University officials will conduct a new search for a permanent School of Media and Public Affairs director this fall, after the search stagnated this summer with neither of two candidates being given the school’s top slot.
The new search has not yet begun, and University officials would not give a timetable as to when the SMPA would begin fielding new applicants for the directorship. GW administrators previously told The Hatchet they hoped to fill the position by July 1, but that date came and went as the year-long search proved to be difficult.
Interim SMPA Director Steve Livingston said the school is in “no rush” to place a new director, and would not comment on any potential applicants for the upcoming search. Ken Goldstein, a professor of political science at the University of Wisconsin and a previous candidate for the spot, said he has already contacted SMPA to renew his interest in the school’s leading post.

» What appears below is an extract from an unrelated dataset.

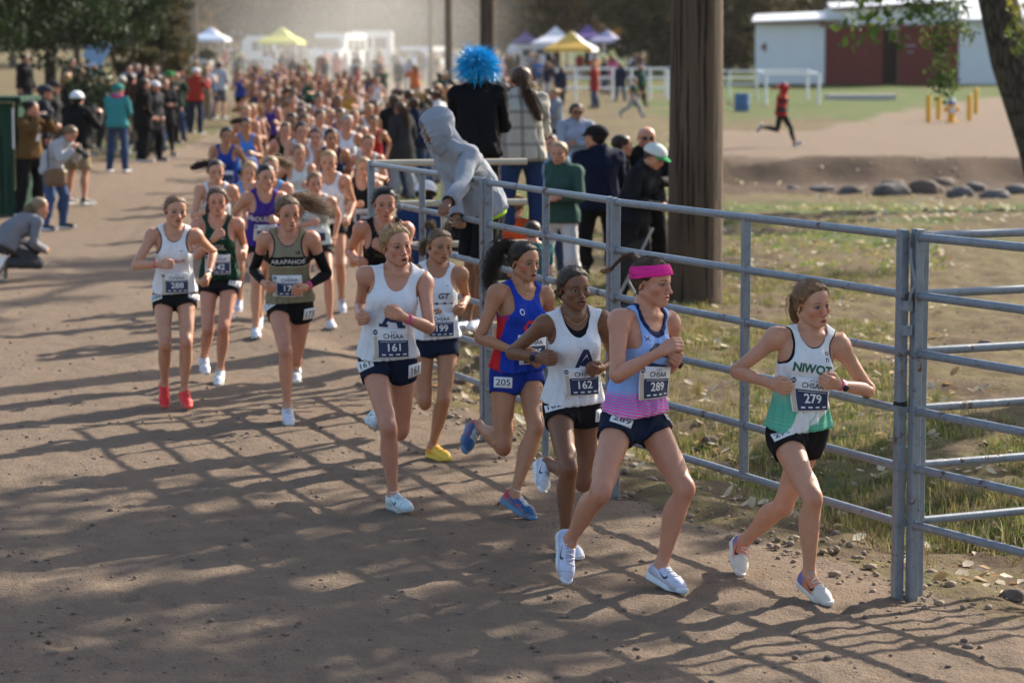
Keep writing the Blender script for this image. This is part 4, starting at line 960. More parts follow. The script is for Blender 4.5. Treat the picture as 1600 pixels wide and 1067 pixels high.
def stone_mat(name, a, b, rough=.85):
    n = NT(name); p = n.pos(); c = n.mix(n.noise(p, 3.5, 5, .7), a, b); c = n.mix(n.math('MULTIPLY', n.step(.5, .7, n.noise(p, 16, 4)), .5), c, [v * .55 for v in a]); n.bump(n.noise(p, 30, 5, .7), .5, .02); return n.out(c, rough, Specular_IOR_Level=.2)
PEB = stone_mat('pebble_stone', (.10, .075, .06), (.30, .22, .17))
g = np.random.default_rng(17); n_ = 5200; yy = 9.5 + 22 * g.random(n_) ** 1.6; xx = (g.random(n_) * 2 - 1) * (.21 * yy + .4); zz = ground_z(xx, yy)
tag(stones('pebbles', np.stack([xx, yy, zz + .002], 1), .003 + .015 * g.random(n_) ** 5 + .003 * g.random(n_), PEB, 3), 'small pebbles and grit strewn over the dirt road', 'gravel', kind='stuff')
n_ = 1600; yy = 12 + 13 * g.random(n_); xx = np.interp(yy, [12, 12.44, 15.31, 17.5, 20.2, 30], [2.1, 1.913, .605, -.162, -1.11, -1.6]) + g.gamma(2, .28, n_) - .15; zz = ground_z(xx, yy)
tag(stones('clods', np.stack([xx, yy, zz + .004], 1), .005 + .028 * g.random(n_) ** 4, stone_mat('clod_soil', (.20, .145, .10), (.37, .285, .21)), 4, .7), 'broken clods and small stones along the foot of the fence', 'gravel', kind='stuff')
def rock(px, py, size, mat, seed, label, grp, name='rock', d=None):
    p = at_ground(px, py); g = np.random.default_rng(seed); bm = bmesh.new(); bmesh.ops.create_icosphere(bm, subdivisions=3, radius=1)
    of = g.random(3) * 50; sx, sy, sz = size * (.9 + .5 * g.random()), size * (.8 + .4 * g.random()), size * (.55 + .25 * g.random())
    for v in bm.verts:
        c = v.co; k = 1 + .34 * mnoise.fractal(c * 1.1 + Vector(of), .8, 2.0, 5); q = c * k; q = Vector((max(-.95, min(1.0, q.x)), max(-1.0, min(.95, q.y)), max(-.6, min(.95, q.z)))); v.co = Vector((q.x * sx, q.y * sy, q.z * sz))
    me = bpy.data.meshes.new(name); bm.to_mesh(me); bm.free(); me.polygons.foreach_set('use_smooth', np.ones(len(me.polygons), bool)); o = link(name, me, mat); o.location = (p[0], p[1], p[2] + sz * .12); o.rotation_euler = (0, 0, g.random() * 6.28); return tag(o, label, 'rock', grp)
RKG = stone_mat('grey_boulder', (.070, .066, .064), (.17, .155, .145)); RKB = stone_mat('brown_boulder', (.085, .060, .047), (.19, .14, .11))
for i, (px, py, s) in enumerate(((1390, 306, .36), (1445, 303, .36), (1330, 304, .26), (1285, 300, .24), (1500, 309, .30), (1555, 311, .30), (1590, 300, .26), (1470, 292, .34), (1395, 292, .26), (1240, 298, .18), (1525, 298, .22))):
    rock(px, py, s, RKB if i in (1, 7, 8) else RKG, 100 + i, '%s boulder in the ditch row beyond the big pole, %s from the left' % ('brown' if i in (1, 7, 8) else 'grey', ('fifth', 'sixth', 'third', 'second', 'eighth', 'tenth', 'eleventh', 'seventh', 'fourth', 'first', 'ninth')[i]), 'boulders lining the ditch')
for i, (px, py, s) in enumerate(((748, 562, .055), (735, 585, .06), (716, 600, .075), (752, 612, .08), (728, 632, .06), (768, 640, .07), (1000, 664, .07), (1110, 690, .06), (1042, 712, .09), (1130, 735, .07), (742, 545, .05), (1583, 934, .055), (1075, 735, .05), (704, 572, .055), (1540, 540, .06), (780, 655, .055))):
    rock(px, py, s, RKB if i % 3 else PEB, 200 + i, 'small pale rock lying in the rubble at the foot of the fence', 'rocks at the foot of the fence')
for i, (px, py, s) in enumerate(((795, 998, .020), (362, 851, .017), (213, 943, .016), (950, 1064, .024), (1294, 1029, .020), (1511, 1012, .024), (82, 1021, .022), (426, 959, .018))):
    rock(px, py, s, PEB, 300 + i, 'dark little stone lying loose on the open dirt road', 'stones loose on the road', 'stone')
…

“I remain very impressed by SMPA,” Goldstein said. “The school has great potential.”
Goldstein withdrew himself from the field last spring in light of family health issues, leaving GW administrators to choose between remaining finalists Marvin Kalb, a national media personality, and Robert Entman, the author of several mass media books and a professor of communications at North Carolina State University.
But Kalb, who has strong ties to the University through his GW-sponsored radio show “The Kalb Report,” withdrew himself from the race in late April citing frustration over the lengthy selection process. Entman, the remaining candidate, said he wasn’t offered the director post but will join GW’s faculty as an SMPA professor in January.
In an interview last month, Livingston would not elaborate on the specifics surrounding Kalb’s decision and did not say why Entman wasn’t chosen for the job. But amid ongoing changes within SMPA, including the phase-out of the electronic media major and tweeking of the journalism program, faculty members have become somewhat divided over the school’s educational direction.
While some professors favor a hands-on media environment, others are pushing for a more theory-based curriculum. Kalb, a veteran CBS and NBC correspondent, likely drew criticism from faculty members who want the school to have a more theoretical focus.
“I had been disappointed with a number of things that I heard about the (selection) process itself, including some of the (GW) personalities involved,” said Kalb, who did not name any professors or issues specifically.
“When I learned of the attitude of a number of faculty members I thought it would be wise to withdraw myself, and that’s what I did,” he added.
University President Stephen Joel Trachtenberg acknowledged the ongoing difficulties of the search.
“These sorts of things happen from time to time. They have to do with departmental circumstances, personalities, different disciplines, slip-ups,” he wrote in an e-mail last month. “I’m personally disappointed that it may take another year.”
Despite complications, Livingston denied any tension among the SMPA faculty and said he looks forward to beginning another search with the same criteria outlined during the last director hunt. In the job description advertised in national newspapers and academic journals, the University called for an “ideal applicant in the midst of a distinguished career that prominently features the consideration of the media and policy, politics and public life.”
In May, GW announced that the Law School dean post, which remained vacant for almost a year, would be filled. This summer the University also appointed a new Elliott School of International Affairs dean, leaving the SMPA director post as the only major academic vacancy at the University.
“The person that we hire will do the best job,” said Livingston, adding that he expects to fill the position at some point in the upcoming academic year.